**Set exercise**
Reproduce precisely the lines of the listing below, starting with the line that contains "b = bmesh.new(); box(b, -1.9, WALLX" and stopping after the line that contains "box(b, WALLX, WALLX + .14, y0, y1, FLOORZ, z0);"; include nothing else.

============================================================

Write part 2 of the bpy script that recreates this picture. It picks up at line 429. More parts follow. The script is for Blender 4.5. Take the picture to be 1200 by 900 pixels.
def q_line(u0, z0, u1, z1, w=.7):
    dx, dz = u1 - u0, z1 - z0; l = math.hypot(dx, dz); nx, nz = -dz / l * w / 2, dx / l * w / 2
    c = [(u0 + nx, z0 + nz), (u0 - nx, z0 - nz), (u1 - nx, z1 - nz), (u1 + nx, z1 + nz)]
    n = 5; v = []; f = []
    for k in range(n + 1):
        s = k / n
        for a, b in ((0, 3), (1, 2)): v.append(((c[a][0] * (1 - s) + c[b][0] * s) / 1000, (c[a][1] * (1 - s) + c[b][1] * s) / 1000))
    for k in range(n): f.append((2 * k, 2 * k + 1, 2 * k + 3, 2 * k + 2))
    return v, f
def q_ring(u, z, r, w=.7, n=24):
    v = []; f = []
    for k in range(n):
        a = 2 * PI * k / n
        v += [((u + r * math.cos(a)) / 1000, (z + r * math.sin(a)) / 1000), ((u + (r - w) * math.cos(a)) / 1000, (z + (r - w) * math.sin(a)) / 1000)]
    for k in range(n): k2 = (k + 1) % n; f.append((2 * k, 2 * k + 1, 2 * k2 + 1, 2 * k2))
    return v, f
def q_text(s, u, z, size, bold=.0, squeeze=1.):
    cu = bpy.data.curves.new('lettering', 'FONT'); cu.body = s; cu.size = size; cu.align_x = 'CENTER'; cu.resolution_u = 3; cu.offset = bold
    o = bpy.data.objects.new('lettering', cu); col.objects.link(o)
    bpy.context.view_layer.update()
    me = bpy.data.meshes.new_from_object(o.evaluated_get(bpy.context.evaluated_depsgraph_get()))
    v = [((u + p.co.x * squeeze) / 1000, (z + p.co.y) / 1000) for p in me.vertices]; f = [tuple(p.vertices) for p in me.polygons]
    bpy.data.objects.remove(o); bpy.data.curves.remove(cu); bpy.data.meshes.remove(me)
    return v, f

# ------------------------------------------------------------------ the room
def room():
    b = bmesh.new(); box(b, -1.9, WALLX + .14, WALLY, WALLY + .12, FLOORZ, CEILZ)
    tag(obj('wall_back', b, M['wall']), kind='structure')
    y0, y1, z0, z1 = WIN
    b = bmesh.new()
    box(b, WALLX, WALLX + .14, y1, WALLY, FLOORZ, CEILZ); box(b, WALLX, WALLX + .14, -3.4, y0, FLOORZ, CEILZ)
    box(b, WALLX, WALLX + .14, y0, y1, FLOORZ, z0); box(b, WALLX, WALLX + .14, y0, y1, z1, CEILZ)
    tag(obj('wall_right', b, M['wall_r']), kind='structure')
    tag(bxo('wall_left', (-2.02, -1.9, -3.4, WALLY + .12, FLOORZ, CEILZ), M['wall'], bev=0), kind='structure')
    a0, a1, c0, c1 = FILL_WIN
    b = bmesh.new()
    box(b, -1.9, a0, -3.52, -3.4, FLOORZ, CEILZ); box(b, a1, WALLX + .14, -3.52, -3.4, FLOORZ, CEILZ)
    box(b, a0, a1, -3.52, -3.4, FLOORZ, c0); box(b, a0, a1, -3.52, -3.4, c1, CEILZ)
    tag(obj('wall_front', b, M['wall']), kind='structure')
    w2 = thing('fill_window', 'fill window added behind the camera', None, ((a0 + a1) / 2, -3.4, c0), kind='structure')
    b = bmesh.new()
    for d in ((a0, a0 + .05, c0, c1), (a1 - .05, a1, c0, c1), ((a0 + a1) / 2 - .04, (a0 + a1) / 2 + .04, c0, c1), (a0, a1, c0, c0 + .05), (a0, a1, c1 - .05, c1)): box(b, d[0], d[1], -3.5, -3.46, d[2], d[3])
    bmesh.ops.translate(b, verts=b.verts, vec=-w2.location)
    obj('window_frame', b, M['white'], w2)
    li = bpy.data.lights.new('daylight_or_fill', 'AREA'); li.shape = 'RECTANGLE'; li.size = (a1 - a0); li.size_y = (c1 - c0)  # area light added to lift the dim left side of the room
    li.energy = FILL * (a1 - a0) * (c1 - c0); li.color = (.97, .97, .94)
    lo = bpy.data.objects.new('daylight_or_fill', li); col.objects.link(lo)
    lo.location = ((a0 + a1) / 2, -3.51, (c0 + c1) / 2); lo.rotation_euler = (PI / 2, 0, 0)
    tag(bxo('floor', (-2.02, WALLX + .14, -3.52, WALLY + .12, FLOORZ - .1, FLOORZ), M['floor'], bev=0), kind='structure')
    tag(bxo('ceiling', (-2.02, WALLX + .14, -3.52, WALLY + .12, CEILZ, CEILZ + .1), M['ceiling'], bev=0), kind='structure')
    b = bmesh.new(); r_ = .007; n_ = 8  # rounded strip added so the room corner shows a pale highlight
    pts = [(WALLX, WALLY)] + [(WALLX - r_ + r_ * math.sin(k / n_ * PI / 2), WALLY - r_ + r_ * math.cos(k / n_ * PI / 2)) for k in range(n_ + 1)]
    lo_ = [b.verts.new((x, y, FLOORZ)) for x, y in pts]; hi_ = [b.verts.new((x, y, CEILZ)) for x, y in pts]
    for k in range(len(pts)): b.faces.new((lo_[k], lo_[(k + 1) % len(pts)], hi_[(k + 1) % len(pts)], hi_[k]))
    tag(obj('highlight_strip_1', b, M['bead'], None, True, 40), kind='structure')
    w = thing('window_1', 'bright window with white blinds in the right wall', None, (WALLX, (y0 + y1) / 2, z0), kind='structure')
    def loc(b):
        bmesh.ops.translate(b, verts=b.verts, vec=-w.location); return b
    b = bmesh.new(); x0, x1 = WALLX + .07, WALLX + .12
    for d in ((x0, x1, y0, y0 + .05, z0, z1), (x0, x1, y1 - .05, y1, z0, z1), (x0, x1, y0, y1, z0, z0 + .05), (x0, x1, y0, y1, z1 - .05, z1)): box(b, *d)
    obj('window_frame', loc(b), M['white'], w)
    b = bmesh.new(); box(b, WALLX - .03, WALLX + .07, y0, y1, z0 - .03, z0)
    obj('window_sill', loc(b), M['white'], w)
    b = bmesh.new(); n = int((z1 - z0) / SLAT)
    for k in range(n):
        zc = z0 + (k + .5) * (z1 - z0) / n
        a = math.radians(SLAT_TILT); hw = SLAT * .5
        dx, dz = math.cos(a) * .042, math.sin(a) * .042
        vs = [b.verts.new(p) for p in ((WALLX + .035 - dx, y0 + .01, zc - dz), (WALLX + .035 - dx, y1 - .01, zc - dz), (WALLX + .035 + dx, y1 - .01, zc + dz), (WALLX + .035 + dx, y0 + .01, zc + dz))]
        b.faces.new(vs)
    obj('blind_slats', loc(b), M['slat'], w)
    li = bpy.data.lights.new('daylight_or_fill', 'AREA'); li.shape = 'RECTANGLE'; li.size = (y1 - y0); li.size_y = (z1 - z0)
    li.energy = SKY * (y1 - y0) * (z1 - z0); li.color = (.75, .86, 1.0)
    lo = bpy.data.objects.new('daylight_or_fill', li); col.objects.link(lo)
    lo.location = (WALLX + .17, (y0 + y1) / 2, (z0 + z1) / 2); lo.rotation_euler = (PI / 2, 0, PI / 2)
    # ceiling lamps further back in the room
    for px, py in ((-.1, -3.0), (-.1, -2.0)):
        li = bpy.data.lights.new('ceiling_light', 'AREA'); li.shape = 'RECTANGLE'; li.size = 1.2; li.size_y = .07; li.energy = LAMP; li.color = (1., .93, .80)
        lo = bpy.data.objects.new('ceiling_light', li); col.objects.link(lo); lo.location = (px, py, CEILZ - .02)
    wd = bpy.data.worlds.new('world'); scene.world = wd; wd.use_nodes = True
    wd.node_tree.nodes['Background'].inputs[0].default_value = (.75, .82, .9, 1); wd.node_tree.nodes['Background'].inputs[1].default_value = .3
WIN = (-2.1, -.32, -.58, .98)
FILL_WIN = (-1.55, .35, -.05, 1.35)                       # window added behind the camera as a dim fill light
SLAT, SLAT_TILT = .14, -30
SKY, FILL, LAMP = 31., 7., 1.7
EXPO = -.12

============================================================

**Result**
    b = bmesh.new(); box(b, -1.9, WALLX + .14, WALLY, WALLY + .12, FLOORZ, CEILZ)
    tag(obj('wall_back', b, M['wall']), kind='structure')
    y0, y1, z0, z1 = WIN
    b = bmesh.new()
    box(b, WALLX, WALLX + .14, y1, WALLY, FLOORZ, CEILZ); box(b, WALLX, WALLX + .14, -3.4, y0, FLOORZ, CEILZ)
    box(b, WALLX, WALLX + .14, y0, y1, FLOORZ, z0); box(b, WALLX, WALLX + .14, y0, y1, z1, CEILZ)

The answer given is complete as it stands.